Дипломат удивленно вскинул брови.
— Есть, — ответил он, — а в чем дело?
— И вы, конечно, любите их?
— О да, конечно, — с улыбкой ответил дипломат. — Кто не любит детей?
— А теперь скажите, как бы поступили вы и ваша жена, если бы в ваш дом ворвались разбойники?
— О, это так понятно — стали бы защищаться... Но зачем об этом?
— Затем, чтобы вы поняли, почему наши женщины вслед за своими мужьями и отцами взяли в руки винтовки. У меня еще нет своих детей. Но я учила своих учеников, хотела, чтобы они жили в мире и были счастливы... Могла ли я не взять оружие, когда в наш дом пришли бандиты и подняли руку на счастье наших детей, на наше счастье? Да что я о себе, — у нас целые семьи уходили в партизаны. Да, было страшно, но сильнее страха была наша любовь к Родине, к жизни. Не знаю, поймете ли вы меня...
— О, продолжайте, продолжайте, я очень понял вас. Я понял, что вы настоящая русская женщина и прекрасный учитель, что вы будете замечательная мать. Продолжайте, я слушаю вас.
— А что ж продолжать, — ответила Татьяна, — я, кажется, все сказала.
— Сенк’ю, сенк’ю... Спасибо, спасибо!
Он долго пожимал ей руку и благодарил, а ей все хотелось спросить, за что он благодарит ее. Но она так и не спросила. Зачем? Хорошо, что понял человек.
Потом — обратная дорога. Знакомые места, станции, полустанки за окном. И мирная работа, о которой мечтала все трудные месяцы партизанской жизни, к которой так хотелось вернуться. Вот и вернулась, как и обещала своим ребятам. Жалко, конечно, что не в школу. Впрочем, и ребята уже подросли: не сегодня-завтра придут к ней в райком за комсомольскими билетами.

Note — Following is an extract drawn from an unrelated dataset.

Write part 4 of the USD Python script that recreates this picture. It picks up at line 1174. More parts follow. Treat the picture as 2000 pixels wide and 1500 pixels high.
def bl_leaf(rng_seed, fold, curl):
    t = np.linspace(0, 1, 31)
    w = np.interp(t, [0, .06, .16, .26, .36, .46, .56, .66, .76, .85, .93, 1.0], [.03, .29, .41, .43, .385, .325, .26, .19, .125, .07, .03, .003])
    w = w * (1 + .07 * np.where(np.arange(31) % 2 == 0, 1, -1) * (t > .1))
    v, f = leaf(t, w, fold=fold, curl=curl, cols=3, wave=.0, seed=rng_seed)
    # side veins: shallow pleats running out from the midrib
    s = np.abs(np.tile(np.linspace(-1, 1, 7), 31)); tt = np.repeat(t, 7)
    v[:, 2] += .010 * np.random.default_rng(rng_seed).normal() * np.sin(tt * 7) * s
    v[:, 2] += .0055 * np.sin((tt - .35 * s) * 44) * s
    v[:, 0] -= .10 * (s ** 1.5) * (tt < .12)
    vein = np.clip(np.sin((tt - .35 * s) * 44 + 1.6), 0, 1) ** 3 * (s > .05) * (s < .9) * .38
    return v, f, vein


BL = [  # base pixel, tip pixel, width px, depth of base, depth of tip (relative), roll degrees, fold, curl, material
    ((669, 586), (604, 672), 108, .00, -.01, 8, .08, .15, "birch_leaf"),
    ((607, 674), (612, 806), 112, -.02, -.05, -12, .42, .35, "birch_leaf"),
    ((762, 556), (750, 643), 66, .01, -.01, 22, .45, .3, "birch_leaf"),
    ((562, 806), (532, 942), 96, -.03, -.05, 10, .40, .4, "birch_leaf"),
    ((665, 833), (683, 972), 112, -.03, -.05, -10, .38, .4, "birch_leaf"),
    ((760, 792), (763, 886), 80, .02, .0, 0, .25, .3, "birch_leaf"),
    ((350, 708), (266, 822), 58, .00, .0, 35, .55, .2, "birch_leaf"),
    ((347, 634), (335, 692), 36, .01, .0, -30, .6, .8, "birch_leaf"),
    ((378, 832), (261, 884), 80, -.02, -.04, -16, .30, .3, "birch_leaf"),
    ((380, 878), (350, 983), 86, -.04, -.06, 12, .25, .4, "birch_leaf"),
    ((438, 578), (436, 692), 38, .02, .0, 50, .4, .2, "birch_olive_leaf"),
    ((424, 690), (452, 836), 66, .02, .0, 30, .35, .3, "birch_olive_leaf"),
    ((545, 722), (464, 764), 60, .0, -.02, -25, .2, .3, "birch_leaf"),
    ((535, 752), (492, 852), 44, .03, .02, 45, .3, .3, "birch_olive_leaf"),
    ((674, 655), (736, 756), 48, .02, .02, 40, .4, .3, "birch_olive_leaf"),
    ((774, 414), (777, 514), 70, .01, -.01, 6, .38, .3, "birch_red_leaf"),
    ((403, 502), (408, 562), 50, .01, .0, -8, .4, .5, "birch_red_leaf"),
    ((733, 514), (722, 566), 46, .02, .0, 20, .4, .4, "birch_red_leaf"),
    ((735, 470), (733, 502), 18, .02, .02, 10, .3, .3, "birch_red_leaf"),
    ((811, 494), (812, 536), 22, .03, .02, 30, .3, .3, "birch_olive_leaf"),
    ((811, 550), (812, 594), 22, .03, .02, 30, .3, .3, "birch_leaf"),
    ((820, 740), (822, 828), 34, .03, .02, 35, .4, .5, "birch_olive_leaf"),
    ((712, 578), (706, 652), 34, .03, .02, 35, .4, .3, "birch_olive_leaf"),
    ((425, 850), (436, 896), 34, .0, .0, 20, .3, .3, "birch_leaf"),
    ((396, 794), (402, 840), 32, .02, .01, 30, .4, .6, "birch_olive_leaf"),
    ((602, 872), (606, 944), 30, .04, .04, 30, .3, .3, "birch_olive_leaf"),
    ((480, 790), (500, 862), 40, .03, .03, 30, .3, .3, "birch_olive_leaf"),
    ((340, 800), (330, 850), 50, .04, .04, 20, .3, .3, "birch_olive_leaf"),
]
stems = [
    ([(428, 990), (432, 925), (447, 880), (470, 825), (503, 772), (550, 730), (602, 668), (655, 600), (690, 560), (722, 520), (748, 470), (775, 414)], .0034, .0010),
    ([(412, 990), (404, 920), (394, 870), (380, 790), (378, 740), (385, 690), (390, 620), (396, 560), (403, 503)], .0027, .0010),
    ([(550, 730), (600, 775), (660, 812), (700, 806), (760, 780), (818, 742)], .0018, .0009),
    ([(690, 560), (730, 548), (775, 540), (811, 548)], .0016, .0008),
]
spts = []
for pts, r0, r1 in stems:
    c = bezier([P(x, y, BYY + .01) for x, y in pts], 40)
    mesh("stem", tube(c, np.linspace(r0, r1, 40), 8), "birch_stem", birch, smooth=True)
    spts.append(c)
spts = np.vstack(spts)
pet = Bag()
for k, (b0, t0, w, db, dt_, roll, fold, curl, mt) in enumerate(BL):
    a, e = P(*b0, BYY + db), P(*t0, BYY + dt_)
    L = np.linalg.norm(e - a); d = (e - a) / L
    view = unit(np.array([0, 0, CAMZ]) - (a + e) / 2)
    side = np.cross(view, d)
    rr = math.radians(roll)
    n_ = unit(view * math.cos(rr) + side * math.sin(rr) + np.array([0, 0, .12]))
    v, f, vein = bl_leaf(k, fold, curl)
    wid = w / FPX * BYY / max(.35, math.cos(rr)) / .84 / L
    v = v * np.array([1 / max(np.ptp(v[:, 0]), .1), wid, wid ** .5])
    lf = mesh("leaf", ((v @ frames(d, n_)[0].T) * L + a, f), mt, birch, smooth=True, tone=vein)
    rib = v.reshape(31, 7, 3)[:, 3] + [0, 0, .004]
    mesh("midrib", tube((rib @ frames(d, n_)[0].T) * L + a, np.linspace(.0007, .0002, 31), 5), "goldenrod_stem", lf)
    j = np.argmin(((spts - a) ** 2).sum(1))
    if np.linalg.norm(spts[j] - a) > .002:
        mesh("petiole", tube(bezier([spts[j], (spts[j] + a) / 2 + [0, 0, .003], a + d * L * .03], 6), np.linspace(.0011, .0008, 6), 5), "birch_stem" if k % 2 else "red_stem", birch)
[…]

...И через много лет, работая секретарем Великолукского обкома комсомола, и потом, когда стала преподавателем педагогического института, она вспоминала о той встрече с американским дипломатом. Вспоминала и спрашивала себя: “Все ли верно тогда сказала? Смогла бы теперь лучше сказать? — И сама отвечала: — Пожалуй, и теперь лучше не скажешь”.